Mark Stephens, CBE, gave a Brown Bag Lunch presentation on Wednesday, November 8, at 12:15 pm. His talk was entitled “Greek Parthenon Marbles? Elgin Marbles? British Museum Marbles? Or will they become a Brexit Bribe?”

Lord Elgin acquired, or, some would say, purloined, the “Elgin” Marbles from the Parthenon‎ while Greece was under Ottoman rule. Greece has long sought the return of the Marbles from the museums in which they currently reside and has built a museum at the foot of the Parthenon Hill to house them. The question of the legality of their possession by the British Museum in London ‎raises profound legal questions as to whether artifacts that have been stolen or improperly acquired—albeit a long time ago—should and can lawfully be held by museums today. International law and UNESCO resolutions require the return of such works to their home country; in contrast, domestic British law precludes the deaccessioning of items held in public collections. Their deaccessioning could set a precedent for claims from other jurisdictions for return of other contested objects.

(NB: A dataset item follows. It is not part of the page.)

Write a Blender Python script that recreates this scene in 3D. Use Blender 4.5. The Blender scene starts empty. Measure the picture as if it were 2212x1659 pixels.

A similar legal and moral question was addressed in the case against London’s Natural History Museum by Tasmanian Aboriginals who sought the return of remains of seventeen of their ancestors acquired in Van Diemen’s Land (now Tasmania). Many were illicitly acquired by the High British Official known as the “Protector of the Aboriginals.” His collection was later divided among public and university museums across the UK. American and Canadian indigenous peoples have also sought the return of their cultural artifacts from US museums and universities. In this talk, Stephens will discuss recent developments in these controversies. Most recently, he says, cultural artifacts and remains have been met with international realpolitik: the Greek government now seeks the return of the Parthenon Marbles as the ransom for consenting to favorable trading terms for the UK government to leave the European Union.

Mark Stephens is an expert on museum, art, and cultural heritage law. He practices at Howard Kennedy in London. He has advised the government of Greece in proceedings before the European Court of Human Rights.